Again, this strategy is cheap (since you can write external guest posts on your own), it’s something anyone can learn how to do (or hire someone to do), it’s flexible, and it’s highly scalable. You’ll start off building links on local, small-time sources, and gradually work your way to bigger and more authoritative publishers.
Pay Per Click (PPC) Ads
Content marketing and link building are fantastic long-term strategies, but they take a while to get going. That’s why it’s valuable for new businesses to complement those tactics with pay-per-click (PPC) ads.
As the name suggests, PPC ads function like traditional digital ads, but you’ll only be responsible for paying for the people who actually click the ad. For example, if the cost per click (CPC) is $0.50 and you get 1,000 people to click the ad, you’ll only pay $500.
PPC ads are easy to set up and are practically guaranteed to generate traffic to your site, even if it’s brand new. Depending on which keywords you target, it can also be inexpensive. If you want to continue growing with PPC ads in the later stages of your company’s development, you can increase your budget and target keywords more aggressively.
Email Marketing
Email marketing is possibly the least expensive and most accessible marketing strategy around. Why? Because it’s free to send emails, and you can write an effective email in just a few minutes.
Of course, making an email marketing strategy work for your company is more intensive than simply writing an email to an individual. You’ll need to decide whether to focus on warm or cold emails, design a drip campaign, produce effective designs, build a robust list of emails, automate sending, and track things like clicks and opens.
It’s a lot to take in at first, but it’s still an inexpensive, accessible, and flexible strategy that can continue helping your business grow until its later stages of development.
Referral Programs
Don’t underestimate the power of referral marketing, especially as these other strategies begin to help you flesh out your initial customer base.
If you make a customer happy, they should be willing to praise and recommend your business to someone else they know. If even half your customers recommend your business to someone new, you can multiply your growth exponentially.
The trick is to give your customers a reason to refer your brand to others. Oftentimes, the most straightforward way to do this is to give them a direct incentive. For example, you can give them a permanent discount, a free product, or even a cash bonus for each new person they bring to your company.
The Prioritization of Customer Retention
Most of the strategies on this list prioritize customer acquisition, and rightly so. Customer acquisition is, as intuition tells you, the most effective way to grow your company. Without new customers, there’s no new revenue, and therefore no engine of growth to tap into.
But it’s also important to focus on customer retention as part of your growth strategy. If your customer churn rate is too high, it will render your customer acquisition practically useless; every new customer will just be replacing an old customer who left.

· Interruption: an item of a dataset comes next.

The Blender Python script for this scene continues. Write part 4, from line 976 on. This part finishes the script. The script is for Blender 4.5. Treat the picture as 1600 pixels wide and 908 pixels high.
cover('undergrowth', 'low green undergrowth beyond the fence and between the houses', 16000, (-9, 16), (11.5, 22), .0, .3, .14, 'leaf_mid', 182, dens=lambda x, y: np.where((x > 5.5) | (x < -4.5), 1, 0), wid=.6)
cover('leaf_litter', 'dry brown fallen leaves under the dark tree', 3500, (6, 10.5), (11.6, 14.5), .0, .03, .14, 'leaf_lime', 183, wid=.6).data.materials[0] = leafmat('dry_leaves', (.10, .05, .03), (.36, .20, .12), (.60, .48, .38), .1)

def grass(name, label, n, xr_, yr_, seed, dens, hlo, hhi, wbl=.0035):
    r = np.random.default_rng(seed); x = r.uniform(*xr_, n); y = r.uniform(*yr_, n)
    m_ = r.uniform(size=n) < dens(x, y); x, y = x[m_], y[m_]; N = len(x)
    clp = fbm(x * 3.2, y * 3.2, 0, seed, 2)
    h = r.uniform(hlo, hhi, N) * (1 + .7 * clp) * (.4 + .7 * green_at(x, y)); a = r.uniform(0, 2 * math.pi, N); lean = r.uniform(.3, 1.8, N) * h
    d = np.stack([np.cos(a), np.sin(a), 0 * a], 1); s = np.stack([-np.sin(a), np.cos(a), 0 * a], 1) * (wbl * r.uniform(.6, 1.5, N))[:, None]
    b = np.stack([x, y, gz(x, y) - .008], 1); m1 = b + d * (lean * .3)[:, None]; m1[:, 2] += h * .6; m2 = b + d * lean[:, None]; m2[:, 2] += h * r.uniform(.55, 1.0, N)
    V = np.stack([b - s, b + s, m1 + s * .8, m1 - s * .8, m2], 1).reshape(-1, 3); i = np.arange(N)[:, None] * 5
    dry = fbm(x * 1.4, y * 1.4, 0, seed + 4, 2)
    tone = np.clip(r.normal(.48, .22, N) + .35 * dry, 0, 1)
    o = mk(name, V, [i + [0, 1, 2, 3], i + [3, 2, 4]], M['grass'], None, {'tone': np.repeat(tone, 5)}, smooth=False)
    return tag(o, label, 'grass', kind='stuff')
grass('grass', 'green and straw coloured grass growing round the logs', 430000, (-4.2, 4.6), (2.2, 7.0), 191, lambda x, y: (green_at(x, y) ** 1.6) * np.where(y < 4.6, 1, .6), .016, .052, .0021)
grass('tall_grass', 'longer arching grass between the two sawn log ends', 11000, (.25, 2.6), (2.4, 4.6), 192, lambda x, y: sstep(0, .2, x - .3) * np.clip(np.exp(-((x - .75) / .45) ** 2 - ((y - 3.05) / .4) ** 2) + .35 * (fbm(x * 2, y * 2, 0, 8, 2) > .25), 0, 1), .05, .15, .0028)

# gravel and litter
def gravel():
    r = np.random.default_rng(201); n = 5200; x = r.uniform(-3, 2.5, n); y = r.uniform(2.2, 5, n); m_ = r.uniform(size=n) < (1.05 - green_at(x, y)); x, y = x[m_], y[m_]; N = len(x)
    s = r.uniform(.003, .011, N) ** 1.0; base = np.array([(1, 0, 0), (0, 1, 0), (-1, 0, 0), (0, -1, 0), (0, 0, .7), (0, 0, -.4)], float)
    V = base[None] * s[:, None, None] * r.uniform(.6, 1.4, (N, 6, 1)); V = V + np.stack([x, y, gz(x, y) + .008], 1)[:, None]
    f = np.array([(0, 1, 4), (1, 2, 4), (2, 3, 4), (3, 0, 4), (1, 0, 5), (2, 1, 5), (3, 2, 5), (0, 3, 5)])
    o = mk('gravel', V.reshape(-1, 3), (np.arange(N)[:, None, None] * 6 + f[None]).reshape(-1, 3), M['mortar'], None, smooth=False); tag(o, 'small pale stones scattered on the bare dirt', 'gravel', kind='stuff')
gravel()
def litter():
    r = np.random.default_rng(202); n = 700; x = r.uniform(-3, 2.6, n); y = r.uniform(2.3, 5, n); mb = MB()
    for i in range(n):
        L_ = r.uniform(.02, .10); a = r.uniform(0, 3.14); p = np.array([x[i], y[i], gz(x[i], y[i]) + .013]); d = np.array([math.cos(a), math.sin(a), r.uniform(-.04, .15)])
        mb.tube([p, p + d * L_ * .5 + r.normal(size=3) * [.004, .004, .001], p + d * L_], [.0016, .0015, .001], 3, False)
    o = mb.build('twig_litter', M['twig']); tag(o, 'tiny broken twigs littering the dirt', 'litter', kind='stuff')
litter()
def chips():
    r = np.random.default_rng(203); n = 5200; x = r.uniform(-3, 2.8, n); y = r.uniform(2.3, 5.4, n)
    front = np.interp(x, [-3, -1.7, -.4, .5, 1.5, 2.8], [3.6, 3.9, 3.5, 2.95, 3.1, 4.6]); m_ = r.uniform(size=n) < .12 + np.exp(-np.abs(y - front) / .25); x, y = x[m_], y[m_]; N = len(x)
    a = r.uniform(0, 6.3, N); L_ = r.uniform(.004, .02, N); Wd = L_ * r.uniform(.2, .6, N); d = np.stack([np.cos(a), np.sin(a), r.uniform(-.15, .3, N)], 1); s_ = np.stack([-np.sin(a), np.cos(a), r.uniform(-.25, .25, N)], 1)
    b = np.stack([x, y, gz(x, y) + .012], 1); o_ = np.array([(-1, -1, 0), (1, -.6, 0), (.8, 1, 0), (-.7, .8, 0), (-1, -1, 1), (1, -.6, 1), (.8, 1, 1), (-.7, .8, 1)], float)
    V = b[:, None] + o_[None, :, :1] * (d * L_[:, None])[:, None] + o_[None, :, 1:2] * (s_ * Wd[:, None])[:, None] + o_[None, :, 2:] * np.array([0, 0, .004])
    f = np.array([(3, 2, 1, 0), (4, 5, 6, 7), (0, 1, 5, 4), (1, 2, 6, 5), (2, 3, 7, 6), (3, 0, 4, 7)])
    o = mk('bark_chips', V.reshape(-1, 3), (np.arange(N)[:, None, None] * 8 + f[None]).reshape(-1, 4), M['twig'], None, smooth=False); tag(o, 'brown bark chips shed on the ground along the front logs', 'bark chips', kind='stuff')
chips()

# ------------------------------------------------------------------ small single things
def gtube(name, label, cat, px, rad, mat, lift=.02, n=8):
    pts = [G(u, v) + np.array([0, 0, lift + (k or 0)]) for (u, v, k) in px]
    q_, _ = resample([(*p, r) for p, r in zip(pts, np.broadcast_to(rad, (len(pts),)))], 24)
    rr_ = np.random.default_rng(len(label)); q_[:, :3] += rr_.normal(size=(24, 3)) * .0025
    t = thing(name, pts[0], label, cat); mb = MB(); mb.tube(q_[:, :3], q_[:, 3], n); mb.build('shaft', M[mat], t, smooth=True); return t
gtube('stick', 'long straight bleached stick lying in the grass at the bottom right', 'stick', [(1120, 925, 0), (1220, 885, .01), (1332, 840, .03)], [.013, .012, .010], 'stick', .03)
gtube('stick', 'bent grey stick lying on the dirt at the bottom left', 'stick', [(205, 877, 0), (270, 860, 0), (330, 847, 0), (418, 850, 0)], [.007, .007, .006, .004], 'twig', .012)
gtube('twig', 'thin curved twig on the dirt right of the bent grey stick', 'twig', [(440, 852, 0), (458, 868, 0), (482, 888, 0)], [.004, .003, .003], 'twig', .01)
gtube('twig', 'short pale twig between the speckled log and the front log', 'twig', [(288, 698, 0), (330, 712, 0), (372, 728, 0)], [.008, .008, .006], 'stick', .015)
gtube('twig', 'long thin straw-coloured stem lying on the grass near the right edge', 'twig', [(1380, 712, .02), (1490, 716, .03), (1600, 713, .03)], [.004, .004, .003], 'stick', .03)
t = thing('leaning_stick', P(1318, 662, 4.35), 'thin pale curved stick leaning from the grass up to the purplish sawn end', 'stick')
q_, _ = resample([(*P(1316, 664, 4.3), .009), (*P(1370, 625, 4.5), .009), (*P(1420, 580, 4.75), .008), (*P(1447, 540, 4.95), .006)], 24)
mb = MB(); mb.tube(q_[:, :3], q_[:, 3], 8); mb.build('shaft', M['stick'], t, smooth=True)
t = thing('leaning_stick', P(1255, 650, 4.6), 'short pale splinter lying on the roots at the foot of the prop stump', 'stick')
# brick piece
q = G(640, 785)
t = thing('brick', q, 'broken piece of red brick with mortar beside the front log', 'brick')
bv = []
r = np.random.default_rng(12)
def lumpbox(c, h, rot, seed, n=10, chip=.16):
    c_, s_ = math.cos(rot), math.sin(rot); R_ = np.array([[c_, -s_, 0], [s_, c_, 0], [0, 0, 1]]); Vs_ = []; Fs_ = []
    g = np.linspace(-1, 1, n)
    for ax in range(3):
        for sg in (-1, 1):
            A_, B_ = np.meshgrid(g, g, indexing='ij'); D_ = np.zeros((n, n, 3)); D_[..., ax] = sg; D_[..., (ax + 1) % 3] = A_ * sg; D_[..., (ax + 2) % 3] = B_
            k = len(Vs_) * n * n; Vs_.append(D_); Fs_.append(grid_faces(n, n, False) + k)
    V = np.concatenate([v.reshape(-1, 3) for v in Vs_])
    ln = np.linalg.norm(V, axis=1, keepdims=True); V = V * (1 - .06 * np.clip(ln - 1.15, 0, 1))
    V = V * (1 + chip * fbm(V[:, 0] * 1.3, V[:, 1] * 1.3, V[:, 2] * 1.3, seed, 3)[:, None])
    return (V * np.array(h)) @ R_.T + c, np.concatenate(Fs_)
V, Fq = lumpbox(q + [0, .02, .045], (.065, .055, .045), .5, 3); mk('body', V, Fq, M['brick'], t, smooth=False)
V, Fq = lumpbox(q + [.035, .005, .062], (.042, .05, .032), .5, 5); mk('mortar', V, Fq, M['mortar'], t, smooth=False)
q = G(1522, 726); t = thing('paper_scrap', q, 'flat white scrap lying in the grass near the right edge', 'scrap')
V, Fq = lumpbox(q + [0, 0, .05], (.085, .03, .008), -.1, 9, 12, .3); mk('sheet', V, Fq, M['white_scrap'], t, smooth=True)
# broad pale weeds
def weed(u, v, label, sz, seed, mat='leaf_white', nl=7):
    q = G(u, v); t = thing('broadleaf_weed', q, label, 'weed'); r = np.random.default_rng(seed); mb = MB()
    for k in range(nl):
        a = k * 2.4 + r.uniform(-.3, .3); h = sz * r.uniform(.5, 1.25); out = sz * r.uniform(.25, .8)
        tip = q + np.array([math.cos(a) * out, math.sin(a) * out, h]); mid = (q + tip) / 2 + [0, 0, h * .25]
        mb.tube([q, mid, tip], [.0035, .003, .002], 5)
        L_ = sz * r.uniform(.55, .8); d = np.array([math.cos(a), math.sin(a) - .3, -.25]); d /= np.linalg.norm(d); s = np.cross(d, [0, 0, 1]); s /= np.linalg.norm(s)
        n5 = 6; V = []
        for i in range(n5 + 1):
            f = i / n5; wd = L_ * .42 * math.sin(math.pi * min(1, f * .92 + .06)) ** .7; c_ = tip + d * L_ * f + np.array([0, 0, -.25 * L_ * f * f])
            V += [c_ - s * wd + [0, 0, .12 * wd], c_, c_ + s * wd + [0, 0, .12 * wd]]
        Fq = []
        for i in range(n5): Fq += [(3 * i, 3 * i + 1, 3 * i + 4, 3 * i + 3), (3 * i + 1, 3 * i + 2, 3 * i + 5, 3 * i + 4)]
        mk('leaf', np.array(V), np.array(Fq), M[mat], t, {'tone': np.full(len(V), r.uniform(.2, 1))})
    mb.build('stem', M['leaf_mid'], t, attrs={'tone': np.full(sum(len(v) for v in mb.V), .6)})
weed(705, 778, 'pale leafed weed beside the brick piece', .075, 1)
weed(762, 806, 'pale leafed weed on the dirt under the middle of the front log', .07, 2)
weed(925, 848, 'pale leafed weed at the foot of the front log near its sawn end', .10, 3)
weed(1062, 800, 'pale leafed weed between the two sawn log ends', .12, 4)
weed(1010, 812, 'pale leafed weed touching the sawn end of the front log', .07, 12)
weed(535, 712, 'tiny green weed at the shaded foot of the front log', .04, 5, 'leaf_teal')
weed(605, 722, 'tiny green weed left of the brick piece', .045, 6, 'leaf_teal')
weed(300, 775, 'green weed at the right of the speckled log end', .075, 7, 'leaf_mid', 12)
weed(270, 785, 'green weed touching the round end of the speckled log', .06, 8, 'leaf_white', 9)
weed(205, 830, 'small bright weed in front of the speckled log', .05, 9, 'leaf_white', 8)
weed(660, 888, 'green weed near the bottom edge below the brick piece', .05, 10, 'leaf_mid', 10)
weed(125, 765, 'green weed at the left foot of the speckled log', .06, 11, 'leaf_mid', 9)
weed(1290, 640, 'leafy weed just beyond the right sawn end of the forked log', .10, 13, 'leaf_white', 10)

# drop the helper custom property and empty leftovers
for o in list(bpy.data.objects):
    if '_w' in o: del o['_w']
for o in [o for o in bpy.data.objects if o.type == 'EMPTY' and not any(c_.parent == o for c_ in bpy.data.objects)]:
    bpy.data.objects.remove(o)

Even if your customer retention situation isn’t that extreme — customer turnover can immediately compromise the effectiveness of your strategy.
Boost Customer Retention
There are many ways to boost customer retention, such as improving your product, providing better customer service, and collecting feedback to see how you can better serve your customers in the future. The better you adapt to customer demands, and the higher your customer retention rate is, the easier it will be to grow.
Every business goes through a challenging period of initial growth – but this doesn’t have to be a death sentence. Understand the limitations of your early-stage growth potential and adapt, with a mix of different strategies and enough adaptability to continue evolving as needed.